# PROVIDED DATA:

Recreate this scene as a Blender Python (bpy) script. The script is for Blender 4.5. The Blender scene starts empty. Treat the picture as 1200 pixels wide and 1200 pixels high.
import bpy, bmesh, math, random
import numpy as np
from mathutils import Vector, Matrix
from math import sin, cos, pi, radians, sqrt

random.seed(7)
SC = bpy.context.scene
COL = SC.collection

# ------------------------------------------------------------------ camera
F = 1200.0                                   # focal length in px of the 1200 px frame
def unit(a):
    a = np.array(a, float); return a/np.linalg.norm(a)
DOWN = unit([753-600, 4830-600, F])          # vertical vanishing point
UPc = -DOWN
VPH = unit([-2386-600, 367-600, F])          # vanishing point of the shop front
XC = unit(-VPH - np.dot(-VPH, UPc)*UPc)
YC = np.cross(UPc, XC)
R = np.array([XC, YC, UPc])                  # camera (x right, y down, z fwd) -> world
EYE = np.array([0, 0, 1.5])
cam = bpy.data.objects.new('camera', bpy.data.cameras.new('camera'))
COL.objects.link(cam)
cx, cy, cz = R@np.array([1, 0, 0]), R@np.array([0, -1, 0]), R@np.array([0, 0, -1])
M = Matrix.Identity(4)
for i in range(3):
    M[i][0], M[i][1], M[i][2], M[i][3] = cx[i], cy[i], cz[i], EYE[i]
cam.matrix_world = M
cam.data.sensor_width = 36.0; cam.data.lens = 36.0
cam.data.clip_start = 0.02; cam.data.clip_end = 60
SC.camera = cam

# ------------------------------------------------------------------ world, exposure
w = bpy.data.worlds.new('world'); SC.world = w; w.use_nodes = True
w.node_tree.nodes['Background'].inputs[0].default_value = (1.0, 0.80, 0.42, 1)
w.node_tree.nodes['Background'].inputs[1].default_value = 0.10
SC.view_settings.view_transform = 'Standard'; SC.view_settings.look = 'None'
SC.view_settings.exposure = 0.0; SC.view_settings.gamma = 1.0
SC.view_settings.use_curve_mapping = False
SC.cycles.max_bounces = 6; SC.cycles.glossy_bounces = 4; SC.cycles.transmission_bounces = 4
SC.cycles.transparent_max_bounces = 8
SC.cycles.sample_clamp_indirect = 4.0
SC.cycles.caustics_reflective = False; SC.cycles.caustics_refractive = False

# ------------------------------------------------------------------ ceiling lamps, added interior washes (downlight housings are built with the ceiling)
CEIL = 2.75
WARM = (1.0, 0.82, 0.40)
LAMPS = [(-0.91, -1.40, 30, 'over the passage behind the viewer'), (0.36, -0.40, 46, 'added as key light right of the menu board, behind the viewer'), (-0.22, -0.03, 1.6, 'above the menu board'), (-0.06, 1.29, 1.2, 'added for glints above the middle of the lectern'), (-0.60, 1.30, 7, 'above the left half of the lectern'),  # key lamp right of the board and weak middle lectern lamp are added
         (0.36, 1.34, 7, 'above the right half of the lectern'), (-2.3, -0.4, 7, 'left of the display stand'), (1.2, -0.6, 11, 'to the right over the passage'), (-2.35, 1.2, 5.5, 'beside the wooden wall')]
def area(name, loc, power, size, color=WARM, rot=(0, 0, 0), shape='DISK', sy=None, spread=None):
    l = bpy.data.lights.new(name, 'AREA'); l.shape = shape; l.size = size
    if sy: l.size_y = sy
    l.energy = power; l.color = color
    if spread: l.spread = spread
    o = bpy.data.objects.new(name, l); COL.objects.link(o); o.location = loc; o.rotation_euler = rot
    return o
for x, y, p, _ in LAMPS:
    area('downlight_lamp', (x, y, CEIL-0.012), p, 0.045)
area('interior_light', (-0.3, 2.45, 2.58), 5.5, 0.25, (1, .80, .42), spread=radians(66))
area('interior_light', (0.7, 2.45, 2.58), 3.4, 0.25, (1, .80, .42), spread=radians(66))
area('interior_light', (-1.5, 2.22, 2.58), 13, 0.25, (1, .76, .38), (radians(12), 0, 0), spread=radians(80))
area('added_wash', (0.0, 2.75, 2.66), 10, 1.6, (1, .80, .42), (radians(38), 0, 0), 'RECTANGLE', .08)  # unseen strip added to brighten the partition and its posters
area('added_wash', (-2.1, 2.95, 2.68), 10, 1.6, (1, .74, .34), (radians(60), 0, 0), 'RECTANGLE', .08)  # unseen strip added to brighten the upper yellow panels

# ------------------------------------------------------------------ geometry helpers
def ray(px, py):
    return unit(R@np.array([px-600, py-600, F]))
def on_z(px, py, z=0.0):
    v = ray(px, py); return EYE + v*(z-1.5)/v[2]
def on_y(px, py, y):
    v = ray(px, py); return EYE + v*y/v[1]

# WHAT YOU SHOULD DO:
Copy out each line exactly as written.

# EXERCISE RESPONSE:
Recreate this scene as a Blender Python (bpy) script. The script is for Blender 4.5. The Blender scene starts empty. Treat the picture as 1200 pixels wide and 1200 pixels high.
import bpy, bmesh, math, random
import numpy as np
from mathutils import Vector, Matrix
from math import sin, cos, pi, radians, sqrt

random.seed(7)
SC = bpy.context.scene
COL = SC.collection

# ------------------------------------------------------------------ camera
F = 1200.0                                   # focal length in px of the 1200 px frame
def unit(a):
    a = np.array(a, float); return a/np.linalg.norm(a)
DOWN = unit([753-600, 4830-600, F])          # vertical vanishing point
UPc = -DOWN
VPH = unit([-2386-600, 367-600, F])          # vanishing point of the shop front
XC = unit(-VPH - np.dot(-VPH, UPc)*UPc)
YC = np.cross(UPc, XC)
R = np.array([XC, YC, UPc])                  # camera (x right, y down, z fwd) -> world
EYE = np.array([0, 0, 1.5])
cam = bpy.data.objects.new('camera', bpy.data.cameras.new('camera'))
COL.objects.link(cam)
cx, cy, cz = R@np.array([1, 0, 0]), R@np.array([0, -1, 0]), R@np.array([0, 0, -1])
M = Matrix.Identity(4)
for i in range(3):
    M[i][0], M[i][1], M[i][2], M[i][3] = cx[i], cy[i], cz[i], EYE[i]
cam.matrix_world = M
cam.data.sensor_width = 36.0; cam.data.lens = 36.0
cam.data.clip_start = 0.02; cam.data.clip_end = 60
SC.camera = cam

# ------------------------------------------------------------------ world, exposure
w = bpy.data.worlds.new('world'); SC.world = w; w.use_nodes = True
w.node_tree.nodes['Background'].inputs[0].default_value = (1.0, 0.80, 0.42, 1)
w.node_tree.nodes['Background'].inputs[1].default_value = 0.10
SC.view_settings.view_transform = 'Standard'; SC.view_settings.look = 'None'
SC.view_settings.exposure = 0.0; SC.view_settings.gamma = 1.0
SC.view_settings.use_curve_mapping = False
SC.cycles.max_bounces = 6; SC.cycles.glossy_bounces = 4; SC.cycles.transmission_bounces = 4
SC.cycles.transparent_max_bounces = 8
SC.cycles.sample_clamp_indirect = 4.0
SC.cycles.caustics_reflective = False; SC.cycles.caustics_refractive = False

# ------------------------------------------------------------------ ceiling lamps, added interior washes (downlight housings are built with the ceiling)
CEIL = 2.75
WARM = (1.0, 0.82, 0.40)
LAMPS = [(-0.91, -1.40, 30, 'over the passage behind the viewer'), (0.36, -0.40, 46, 'added as key light right of the menu board, behind the viewer'), (-0.22, -0.03, 1.6, 'above the menu board'), (-0.06, 1.29, 1.2, 'added for glints above the middle of the lectern'), (-0.60, 1.30, 7, 'above the left half of the lectern'),  # key lamp right of the board and weak middle lectern lamp are added
         (0.36, 1.34, 7, 'above the right half of the lectern'), (-2.3, -0.4, 7, 'left of the display stand'), (1.2, -0.6, 11, 'to the right over the passage'), (-2.35, 1.2, 5.5, 'beside the wooden wall')]
def area(name, loc, power, size, color=WARM, rot=(0, 0, 0), shape='DISK', sy=None, spread=None):
    l = bpy.data.lights.new(name, 'AREA'); l.shape = shape; l.size = size
    if sy: l.size_y = sy
    l.energy = power; l.color = color
    if spread: l.spread = spread
    o = bpy.data.objects.new(name, l); COL.objects.link(o); o.location = loc; o.rotation_euler = rot
    return o
for x, y, p, _ in LAMPS:
    area('downlight_lamp', (x, y, CEIL-0.012), p, 0.045)
area('interior_light', (-0.3, 2.45, 2.58), 5.5, 0.25, (1, .80, .42), spread=radians(66))
area('interior_light', (0.7, 2.45, 2.58), 3.4, 0.25, (1, .80, .42), spread=radians(66))
area('interior_light', (-1.5, 2.22, 2.58), 13, 0.25, (1, .76, .38), (radians(12), 0, 0), spread=radians(80))
area('added_wash', (0.0, 2.75, 2.66), 10, 1.6, (1, .80, .42), (radians(38), 0, 0), 'RECTANGLE', .08)  # unseen strip added to brighten the partition and its posters
area('added_wash', (-2.1, 2.95, 2.68), 10, 1.6, (1, .74, .34), (radians(60), 0, 0), 'RECTANGLE', .08)  # unseen strip added to brighten the upper yellow panels

# ------------------------------------------------------------------ geometry helpers
def ray(px, py):
    return unit(R@np.array([px-600, py-600, F]))
def on_z(px, py, z=0.0):
    v = ray(px, py); return EYE + v*(z-1.5)/v[2]
def on_y(px, py, y):
    v = ray(px, py); return EYE + v*y/v[1]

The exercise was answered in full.